* begin *

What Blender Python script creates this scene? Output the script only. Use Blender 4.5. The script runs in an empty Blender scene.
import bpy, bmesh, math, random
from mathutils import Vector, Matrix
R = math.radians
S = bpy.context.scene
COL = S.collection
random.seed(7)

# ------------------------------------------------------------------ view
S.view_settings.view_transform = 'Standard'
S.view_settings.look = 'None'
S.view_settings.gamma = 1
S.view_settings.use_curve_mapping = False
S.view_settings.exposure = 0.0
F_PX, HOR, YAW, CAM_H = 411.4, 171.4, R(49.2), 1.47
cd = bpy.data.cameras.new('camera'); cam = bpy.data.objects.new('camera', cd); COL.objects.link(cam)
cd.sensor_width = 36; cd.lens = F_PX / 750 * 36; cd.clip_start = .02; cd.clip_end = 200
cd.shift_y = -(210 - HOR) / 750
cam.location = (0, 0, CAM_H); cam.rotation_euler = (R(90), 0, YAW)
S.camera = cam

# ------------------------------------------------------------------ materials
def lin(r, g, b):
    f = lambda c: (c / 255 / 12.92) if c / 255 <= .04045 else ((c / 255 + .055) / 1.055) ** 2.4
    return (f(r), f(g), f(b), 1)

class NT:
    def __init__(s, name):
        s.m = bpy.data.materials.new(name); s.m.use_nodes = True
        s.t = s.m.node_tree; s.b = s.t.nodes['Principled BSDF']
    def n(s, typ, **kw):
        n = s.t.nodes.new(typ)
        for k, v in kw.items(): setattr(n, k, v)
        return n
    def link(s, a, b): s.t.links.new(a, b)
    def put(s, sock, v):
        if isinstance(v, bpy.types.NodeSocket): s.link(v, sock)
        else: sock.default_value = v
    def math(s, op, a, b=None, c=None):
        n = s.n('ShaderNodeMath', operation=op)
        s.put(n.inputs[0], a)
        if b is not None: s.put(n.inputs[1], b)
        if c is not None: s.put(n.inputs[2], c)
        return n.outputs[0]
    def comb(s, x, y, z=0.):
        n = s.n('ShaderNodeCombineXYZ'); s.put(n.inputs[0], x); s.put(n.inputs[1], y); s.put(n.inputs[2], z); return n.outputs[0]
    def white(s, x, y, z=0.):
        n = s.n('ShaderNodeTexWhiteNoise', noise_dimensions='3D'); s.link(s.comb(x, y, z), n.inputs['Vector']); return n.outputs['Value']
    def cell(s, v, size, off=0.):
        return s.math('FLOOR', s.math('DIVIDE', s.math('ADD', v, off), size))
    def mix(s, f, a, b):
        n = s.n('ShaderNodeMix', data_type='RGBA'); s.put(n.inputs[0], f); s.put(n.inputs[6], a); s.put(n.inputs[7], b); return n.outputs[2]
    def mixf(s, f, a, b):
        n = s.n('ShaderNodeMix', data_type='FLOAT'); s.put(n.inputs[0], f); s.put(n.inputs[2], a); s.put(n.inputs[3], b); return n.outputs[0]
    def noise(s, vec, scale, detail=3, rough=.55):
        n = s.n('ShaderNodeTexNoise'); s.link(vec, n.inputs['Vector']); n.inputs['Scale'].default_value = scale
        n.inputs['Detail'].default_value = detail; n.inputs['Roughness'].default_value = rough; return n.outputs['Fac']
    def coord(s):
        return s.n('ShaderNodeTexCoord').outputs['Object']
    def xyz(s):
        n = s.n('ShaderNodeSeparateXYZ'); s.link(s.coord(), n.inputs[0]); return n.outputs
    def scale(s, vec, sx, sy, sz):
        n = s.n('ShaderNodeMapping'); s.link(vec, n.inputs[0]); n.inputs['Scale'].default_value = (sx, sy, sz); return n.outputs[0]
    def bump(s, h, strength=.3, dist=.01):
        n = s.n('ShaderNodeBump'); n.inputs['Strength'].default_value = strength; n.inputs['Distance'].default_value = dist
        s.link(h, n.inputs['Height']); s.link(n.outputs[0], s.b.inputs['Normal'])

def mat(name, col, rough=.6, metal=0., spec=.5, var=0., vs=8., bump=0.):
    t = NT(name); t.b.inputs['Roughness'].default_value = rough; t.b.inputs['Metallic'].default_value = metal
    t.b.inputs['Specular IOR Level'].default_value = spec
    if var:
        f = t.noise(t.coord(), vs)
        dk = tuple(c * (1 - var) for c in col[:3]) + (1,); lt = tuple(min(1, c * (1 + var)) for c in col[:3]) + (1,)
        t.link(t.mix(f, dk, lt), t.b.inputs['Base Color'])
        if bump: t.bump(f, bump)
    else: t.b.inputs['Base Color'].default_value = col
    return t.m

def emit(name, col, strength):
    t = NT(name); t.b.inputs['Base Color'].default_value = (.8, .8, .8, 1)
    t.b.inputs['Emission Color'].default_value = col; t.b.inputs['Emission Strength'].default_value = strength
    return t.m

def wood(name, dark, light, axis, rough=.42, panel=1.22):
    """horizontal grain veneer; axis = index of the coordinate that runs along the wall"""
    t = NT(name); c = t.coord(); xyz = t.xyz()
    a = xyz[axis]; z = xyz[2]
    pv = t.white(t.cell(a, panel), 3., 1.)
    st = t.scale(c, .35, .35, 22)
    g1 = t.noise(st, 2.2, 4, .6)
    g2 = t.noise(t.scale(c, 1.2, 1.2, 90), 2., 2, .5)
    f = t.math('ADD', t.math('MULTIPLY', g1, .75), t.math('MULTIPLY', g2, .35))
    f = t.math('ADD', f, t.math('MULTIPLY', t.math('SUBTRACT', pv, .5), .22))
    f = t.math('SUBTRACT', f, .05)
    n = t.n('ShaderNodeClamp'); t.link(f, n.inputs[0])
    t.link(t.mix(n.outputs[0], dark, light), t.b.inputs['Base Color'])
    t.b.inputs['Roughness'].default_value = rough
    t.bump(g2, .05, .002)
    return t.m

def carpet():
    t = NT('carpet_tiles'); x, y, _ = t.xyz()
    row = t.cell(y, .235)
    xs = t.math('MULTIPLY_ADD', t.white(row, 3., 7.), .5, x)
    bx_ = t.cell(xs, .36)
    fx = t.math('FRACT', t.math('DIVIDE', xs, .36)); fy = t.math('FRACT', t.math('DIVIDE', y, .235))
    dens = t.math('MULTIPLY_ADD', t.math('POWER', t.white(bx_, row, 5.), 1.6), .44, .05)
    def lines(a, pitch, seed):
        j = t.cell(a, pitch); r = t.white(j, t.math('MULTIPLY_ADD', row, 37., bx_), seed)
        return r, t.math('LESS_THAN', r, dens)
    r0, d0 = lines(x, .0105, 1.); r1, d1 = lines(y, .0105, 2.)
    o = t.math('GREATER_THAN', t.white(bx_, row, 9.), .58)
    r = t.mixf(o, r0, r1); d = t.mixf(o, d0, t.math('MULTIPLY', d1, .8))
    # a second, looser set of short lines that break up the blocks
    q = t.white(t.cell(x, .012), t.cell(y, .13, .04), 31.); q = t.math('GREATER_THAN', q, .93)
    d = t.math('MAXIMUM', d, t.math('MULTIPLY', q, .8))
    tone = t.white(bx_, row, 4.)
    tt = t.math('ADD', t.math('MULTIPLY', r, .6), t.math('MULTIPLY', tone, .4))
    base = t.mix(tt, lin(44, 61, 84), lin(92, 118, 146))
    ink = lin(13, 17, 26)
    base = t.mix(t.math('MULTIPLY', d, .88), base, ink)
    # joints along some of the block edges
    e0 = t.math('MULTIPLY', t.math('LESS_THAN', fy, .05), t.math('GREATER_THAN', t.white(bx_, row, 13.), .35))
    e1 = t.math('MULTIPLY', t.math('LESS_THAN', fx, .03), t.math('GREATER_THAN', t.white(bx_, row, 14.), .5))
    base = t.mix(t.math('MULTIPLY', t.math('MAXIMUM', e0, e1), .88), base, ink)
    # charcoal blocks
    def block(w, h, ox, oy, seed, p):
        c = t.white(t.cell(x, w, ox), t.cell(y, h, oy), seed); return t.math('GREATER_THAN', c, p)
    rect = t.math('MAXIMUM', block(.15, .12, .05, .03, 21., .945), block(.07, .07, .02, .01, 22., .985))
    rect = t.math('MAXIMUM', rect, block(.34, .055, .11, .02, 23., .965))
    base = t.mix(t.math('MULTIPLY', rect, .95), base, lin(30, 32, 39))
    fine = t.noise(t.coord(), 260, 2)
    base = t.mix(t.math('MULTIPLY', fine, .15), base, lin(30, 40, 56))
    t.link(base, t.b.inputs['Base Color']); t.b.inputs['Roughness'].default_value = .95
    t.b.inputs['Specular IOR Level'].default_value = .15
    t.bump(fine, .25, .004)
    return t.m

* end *
* begin *

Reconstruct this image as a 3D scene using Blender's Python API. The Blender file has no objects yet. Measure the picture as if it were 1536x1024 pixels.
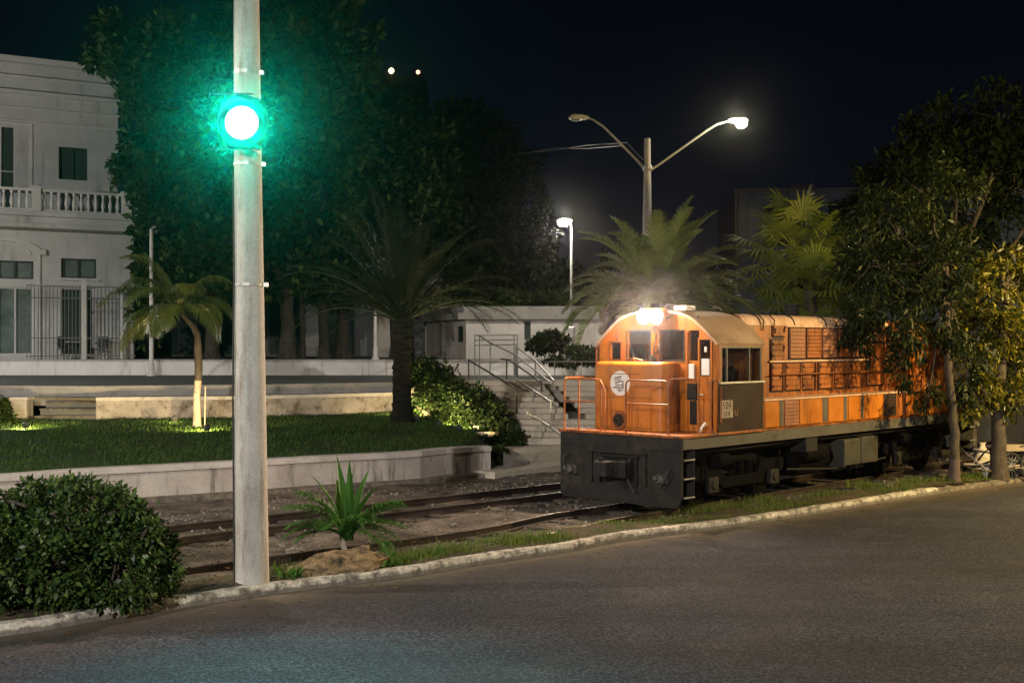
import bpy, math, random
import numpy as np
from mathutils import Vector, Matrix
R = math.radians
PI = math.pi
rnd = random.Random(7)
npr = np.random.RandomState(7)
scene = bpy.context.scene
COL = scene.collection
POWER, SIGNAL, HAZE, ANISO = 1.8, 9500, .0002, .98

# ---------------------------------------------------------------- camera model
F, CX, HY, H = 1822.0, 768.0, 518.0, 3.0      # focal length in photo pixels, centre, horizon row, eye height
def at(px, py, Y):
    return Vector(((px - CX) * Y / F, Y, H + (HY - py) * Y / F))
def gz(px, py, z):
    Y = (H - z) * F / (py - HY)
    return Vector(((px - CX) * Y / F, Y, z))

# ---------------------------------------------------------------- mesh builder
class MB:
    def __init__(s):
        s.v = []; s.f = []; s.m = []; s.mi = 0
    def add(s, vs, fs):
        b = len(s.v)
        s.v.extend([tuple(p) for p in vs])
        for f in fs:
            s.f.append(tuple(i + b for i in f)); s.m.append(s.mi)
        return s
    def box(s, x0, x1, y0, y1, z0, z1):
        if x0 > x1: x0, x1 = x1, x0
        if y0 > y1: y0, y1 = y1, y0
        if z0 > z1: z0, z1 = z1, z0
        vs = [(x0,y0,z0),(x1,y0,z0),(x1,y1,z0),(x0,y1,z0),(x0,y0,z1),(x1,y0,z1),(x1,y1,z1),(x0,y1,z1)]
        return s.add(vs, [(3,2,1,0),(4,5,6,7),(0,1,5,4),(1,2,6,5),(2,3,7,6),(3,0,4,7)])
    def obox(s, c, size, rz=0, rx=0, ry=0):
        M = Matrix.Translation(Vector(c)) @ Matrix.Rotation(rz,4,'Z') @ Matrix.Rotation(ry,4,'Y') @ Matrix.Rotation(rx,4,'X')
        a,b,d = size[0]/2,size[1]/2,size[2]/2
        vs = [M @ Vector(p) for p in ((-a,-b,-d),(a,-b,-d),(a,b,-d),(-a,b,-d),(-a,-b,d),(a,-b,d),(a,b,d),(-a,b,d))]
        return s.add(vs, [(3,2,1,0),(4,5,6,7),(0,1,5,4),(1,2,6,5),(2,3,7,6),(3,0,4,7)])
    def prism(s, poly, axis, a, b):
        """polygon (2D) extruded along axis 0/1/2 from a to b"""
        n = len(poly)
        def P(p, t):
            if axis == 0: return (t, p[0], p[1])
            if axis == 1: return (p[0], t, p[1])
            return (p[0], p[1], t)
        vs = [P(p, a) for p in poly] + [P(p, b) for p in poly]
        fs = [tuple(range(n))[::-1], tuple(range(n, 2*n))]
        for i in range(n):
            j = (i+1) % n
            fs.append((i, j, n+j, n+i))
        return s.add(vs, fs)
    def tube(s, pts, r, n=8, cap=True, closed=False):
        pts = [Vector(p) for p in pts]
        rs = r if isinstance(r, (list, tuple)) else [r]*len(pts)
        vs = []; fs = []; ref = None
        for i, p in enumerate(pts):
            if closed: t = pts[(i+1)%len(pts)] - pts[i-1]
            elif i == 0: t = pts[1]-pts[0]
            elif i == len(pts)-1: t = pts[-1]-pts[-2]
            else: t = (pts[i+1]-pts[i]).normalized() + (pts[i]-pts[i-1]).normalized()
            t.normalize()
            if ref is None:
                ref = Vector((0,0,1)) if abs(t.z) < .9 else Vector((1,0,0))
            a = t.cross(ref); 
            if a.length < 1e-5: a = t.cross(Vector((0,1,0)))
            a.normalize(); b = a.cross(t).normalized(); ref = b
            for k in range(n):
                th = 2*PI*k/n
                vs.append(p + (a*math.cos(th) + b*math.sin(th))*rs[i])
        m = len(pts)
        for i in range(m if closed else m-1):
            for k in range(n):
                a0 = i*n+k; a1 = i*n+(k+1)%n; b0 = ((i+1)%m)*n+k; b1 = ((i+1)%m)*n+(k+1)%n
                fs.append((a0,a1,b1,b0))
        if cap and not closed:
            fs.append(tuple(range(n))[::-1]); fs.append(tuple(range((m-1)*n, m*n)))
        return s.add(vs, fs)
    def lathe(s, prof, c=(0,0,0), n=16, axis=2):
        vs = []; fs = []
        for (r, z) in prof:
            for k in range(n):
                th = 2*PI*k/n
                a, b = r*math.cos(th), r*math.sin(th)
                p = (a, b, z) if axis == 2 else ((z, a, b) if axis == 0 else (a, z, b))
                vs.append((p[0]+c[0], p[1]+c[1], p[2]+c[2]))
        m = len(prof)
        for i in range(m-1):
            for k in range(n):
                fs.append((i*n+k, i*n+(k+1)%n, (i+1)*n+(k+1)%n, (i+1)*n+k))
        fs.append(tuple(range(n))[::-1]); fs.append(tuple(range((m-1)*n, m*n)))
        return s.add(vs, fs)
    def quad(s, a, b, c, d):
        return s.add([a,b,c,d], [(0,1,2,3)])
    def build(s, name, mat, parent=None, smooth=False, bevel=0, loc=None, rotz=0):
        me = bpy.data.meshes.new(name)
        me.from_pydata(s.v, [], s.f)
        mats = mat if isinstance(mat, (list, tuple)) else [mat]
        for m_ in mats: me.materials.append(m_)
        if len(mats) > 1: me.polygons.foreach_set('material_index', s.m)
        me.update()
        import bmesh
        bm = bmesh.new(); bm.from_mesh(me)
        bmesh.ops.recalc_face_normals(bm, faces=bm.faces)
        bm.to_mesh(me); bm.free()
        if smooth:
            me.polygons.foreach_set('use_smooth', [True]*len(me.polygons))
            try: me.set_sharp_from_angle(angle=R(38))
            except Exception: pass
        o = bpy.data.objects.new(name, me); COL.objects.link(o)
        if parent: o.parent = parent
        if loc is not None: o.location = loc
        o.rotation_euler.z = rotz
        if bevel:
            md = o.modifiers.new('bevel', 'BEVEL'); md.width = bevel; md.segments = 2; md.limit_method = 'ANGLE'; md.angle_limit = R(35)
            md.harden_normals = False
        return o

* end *
* begin *

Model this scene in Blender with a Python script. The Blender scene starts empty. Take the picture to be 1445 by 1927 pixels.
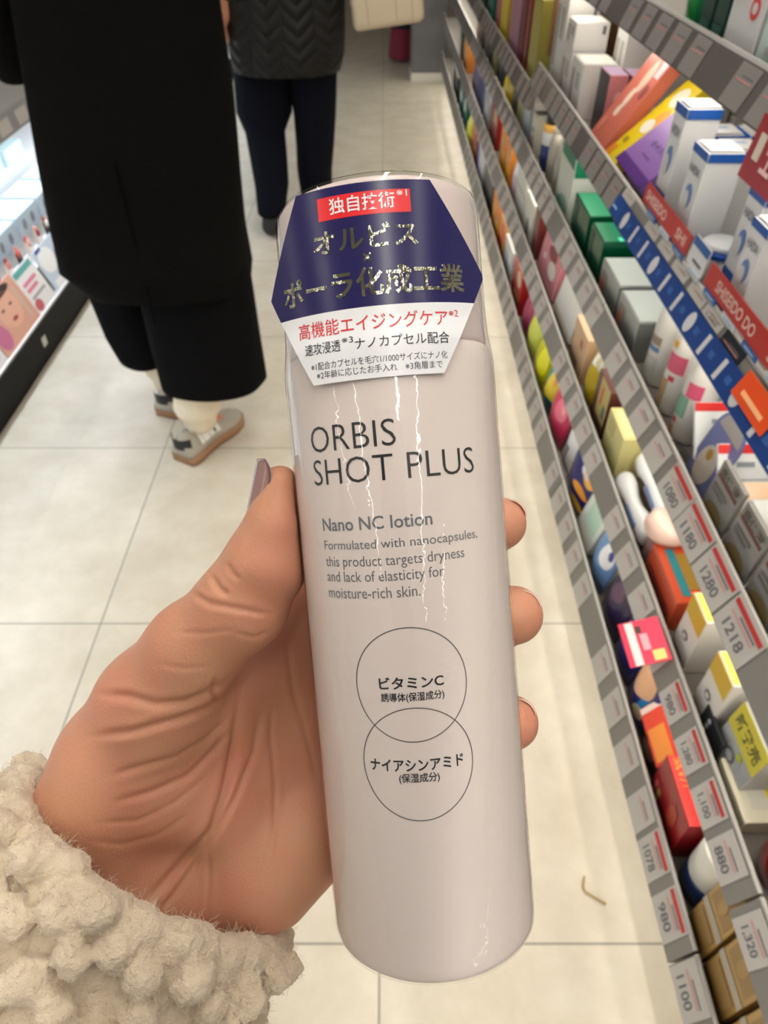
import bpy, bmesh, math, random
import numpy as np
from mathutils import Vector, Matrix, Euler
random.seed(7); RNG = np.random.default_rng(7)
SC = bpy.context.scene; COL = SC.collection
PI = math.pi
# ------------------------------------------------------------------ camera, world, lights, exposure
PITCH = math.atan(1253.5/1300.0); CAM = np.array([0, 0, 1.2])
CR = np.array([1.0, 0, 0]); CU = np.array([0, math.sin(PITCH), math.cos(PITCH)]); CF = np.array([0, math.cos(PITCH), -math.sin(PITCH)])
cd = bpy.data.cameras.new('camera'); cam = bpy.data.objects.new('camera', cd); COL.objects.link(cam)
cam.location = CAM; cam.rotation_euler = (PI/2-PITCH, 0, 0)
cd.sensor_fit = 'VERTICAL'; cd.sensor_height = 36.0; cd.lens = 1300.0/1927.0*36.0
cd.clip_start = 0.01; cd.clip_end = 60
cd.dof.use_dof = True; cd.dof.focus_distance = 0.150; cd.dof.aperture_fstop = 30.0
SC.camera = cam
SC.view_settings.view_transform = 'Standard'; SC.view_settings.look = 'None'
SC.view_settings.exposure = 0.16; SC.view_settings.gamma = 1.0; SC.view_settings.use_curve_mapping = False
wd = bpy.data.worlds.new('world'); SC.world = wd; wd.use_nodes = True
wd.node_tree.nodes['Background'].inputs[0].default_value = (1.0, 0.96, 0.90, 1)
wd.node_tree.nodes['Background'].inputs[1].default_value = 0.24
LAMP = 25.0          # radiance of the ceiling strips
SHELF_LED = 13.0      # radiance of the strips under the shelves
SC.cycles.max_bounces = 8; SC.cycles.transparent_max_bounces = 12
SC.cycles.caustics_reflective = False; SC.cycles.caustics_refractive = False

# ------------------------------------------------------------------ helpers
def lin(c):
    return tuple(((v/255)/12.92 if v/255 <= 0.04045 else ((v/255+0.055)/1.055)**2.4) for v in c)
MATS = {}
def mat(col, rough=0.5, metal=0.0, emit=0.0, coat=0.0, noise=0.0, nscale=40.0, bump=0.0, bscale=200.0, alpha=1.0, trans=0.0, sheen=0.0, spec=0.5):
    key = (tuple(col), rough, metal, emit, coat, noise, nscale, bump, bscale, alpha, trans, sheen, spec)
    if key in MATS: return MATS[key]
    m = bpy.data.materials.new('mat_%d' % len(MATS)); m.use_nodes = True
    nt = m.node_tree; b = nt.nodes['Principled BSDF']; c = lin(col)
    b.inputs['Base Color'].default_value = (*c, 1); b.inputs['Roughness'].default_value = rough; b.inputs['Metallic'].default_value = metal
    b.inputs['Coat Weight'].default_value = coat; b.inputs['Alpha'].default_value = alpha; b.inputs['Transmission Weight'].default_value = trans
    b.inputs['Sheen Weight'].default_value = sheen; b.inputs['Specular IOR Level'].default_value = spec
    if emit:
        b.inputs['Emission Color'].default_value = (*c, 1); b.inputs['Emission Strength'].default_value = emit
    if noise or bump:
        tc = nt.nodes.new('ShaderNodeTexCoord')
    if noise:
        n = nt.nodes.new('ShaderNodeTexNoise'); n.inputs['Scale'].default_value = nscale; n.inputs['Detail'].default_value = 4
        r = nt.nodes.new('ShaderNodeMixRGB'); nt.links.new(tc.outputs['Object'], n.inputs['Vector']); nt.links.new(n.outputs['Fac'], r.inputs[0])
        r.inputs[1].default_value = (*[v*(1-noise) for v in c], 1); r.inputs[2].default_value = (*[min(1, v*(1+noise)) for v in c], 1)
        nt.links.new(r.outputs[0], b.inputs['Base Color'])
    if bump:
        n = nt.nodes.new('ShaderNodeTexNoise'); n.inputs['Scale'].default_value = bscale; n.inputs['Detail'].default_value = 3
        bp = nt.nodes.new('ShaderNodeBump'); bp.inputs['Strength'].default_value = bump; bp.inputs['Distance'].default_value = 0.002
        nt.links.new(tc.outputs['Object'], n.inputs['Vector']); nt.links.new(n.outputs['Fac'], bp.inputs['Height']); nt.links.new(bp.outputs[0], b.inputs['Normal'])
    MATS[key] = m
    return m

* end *

_The request:_ Output exactly the lines above, from the line with "Reconstruct this image" to the line with "return Vector(((px - CX) * Y / F, Y, z))", both included; skip the pictures.

_Response to the exercise:_
Reconstruct this image as a 3D scene using Blender's Python API. The Blender file has no objects yet. Measure the picture as if it were 1536x1024 pixels.
import bpy, math, random
import numpy as np
from mathutils import Vector, Matrix
R = math.radians
PI = math.pi
rnd = random.Random(7)
npr = np.random.RandomState(7)
scene = bpy.context.scene
COL = scene.collection
POWER, SIGNAL, HAZE, ANISO = 1.8, 9500, .0002, .98

# ---------------------------------------------------------------- camera model
F, CX, HY, H = 1822.0, 768.0, 518.0, 3.0      # focal length in photo pixels, centre, horizon row, eye height
def at(px, py, Y):
    return Vector(((px - CX) * Y / F, Y, H + (HY - py) * Y / F))
def gz(px, py, z):
    Y = (H - z) * F / (py - HY)
    return Vector(((px - CX) * Y / F, Y, z))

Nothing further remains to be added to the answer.